Just because we’ve given up trying police public recreational drug use doesn’t mean we have to embrace it. I think it should be legal to smoke weed in the privacy of your home but I don’t want you walking past my kids on the street with a joint in your hand. Here, paradoxically, a legal regime allows us to be more restrictive than prohibition. We could give the police discretionary power to remove a citizen’s right to buy drugs. Anyone caught smoking in public has their face scanned and a ban on further purchase applied - it could be done on a phone in seconds. This would be a far more effective deterrent than the status quo where theoretically you could face criminal sanction for smoking in public but realistically you never will.
Almost three million people use drugs according to the crime survey of England and Wales and yet we’re not living through a crisis of drug related harms because the vast majority of those people are doing so occasionally while otherwise living respectable lives. Over two thirds of them used drugs less frequently than once a month while for just under half it was only once or twice a year. There’s no sign that prohibition is holding down that level of consumption either; four out of ten adults in the survey said it would be very or fairly easy to obtain drugs within 24 hours.

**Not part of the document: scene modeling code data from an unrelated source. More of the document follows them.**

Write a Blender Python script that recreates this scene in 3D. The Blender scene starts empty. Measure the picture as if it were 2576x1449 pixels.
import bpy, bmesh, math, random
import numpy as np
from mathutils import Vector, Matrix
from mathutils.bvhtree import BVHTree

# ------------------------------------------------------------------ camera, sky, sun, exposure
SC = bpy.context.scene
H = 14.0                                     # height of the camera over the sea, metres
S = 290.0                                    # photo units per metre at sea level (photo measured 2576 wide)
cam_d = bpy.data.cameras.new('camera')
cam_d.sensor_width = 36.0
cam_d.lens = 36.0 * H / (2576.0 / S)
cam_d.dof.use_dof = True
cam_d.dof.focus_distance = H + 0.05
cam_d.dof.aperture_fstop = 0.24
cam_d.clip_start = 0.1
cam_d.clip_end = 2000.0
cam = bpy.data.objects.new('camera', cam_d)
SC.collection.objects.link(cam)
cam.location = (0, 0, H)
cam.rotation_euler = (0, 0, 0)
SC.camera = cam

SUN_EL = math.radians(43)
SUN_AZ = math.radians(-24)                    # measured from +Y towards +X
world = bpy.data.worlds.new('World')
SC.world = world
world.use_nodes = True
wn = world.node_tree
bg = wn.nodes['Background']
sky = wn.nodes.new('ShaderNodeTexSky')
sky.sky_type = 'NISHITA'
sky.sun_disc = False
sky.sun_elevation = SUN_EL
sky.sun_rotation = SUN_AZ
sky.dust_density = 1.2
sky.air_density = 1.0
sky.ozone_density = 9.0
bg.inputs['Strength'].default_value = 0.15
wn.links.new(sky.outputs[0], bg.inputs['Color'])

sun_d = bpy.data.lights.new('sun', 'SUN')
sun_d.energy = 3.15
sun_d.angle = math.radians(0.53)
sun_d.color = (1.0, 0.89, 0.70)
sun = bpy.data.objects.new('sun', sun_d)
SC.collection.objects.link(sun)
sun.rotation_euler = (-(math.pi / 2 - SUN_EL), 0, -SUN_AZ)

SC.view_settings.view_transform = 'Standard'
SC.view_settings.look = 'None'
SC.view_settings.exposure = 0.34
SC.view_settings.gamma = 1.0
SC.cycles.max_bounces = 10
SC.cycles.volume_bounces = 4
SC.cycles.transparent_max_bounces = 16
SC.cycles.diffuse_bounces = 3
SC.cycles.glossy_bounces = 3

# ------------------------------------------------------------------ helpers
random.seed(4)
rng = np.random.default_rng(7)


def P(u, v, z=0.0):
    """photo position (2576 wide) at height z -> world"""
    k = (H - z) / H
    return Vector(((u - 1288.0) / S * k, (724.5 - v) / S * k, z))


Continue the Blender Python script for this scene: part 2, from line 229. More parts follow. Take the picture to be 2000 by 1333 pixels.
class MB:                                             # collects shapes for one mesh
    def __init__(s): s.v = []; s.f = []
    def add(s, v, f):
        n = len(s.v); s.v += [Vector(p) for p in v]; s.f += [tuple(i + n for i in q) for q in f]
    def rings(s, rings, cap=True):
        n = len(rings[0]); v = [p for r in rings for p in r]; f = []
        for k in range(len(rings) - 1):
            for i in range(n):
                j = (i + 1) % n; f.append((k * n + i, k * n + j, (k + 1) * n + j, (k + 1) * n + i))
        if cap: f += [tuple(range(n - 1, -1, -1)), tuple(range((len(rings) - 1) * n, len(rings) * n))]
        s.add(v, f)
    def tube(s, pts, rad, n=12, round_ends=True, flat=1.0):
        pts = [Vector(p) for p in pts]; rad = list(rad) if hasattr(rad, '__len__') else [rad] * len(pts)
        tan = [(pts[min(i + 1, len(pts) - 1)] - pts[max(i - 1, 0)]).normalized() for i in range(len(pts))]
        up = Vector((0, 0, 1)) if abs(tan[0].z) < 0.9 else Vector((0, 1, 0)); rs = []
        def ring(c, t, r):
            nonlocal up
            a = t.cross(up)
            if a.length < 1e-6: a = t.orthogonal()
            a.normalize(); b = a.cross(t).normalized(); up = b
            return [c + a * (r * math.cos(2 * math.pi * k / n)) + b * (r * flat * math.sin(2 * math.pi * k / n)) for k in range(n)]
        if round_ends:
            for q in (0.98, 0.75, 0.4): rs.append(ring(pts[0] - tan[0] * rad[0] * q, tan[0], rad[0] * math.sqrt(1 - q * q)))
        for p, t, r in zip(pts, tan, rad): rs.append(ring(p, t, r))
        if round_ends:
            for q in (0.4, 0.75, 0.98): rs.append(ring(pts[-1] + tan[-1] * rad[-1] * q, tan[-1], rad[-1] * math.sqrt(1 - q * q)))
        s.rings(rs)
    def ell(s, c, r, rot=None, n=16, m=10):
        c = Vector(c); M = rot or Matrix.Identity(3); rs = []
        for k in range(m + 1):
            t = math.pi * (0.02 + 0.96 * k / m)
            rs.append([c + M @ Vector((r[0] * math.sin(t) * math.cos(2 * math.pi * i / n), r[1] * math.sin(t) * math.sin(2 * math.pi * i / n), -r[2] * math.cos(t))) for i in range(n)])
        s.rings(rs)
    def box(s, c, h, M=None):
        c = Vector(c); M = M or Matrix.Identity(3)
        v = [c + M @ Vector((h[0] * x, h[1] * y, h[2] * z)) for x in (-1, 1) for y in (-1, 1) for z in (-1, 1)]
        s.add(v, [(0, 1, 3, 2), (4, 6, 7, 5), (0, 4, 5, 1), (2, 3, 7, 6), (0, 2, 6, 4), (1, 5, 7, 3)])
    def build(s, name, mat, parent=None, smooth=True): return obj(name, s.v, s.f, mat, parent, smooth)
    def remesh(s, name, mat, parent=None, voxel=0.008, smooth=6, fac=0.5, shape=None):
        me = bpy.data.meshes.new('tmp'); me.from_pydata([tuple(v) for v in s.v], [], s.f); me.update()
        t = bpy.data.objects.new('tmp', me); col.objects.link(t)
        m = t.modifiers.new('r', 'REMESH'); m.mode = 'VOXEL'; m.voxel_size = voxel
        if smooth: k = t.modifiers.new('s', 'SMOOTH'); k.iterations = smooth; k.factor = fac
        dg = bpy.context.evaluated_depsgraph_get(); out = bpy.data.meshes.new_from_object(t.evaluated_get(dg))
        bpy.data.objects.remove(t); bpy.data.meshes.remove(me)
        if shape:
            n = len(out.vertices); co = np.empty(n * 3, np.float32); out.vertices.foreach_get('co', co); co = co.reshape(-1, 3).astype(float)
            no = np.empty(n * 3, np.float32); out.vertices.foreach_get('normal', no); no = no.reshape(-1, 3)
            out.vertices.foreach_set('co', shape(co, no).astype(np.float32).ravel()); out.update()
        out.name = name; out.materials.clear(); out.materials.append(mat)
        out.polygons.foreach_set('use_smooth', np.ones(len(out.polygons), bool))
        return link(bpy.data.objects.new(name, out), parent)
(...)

We have a fiscal crisis and we have a way to take billions of pounds out of the pockets of criminals and put them straight into the treasury. Legal but not commercial supply has safeguards to ensure that drug use does not cross over from recreational to problematic and is confined to appropriate places and times. We’re already suffering what downsides there are of widespread recreational drug use - let’s admit that and enjoy the upside too.

I wish my state had been so thoughtful when cannabis was legalized.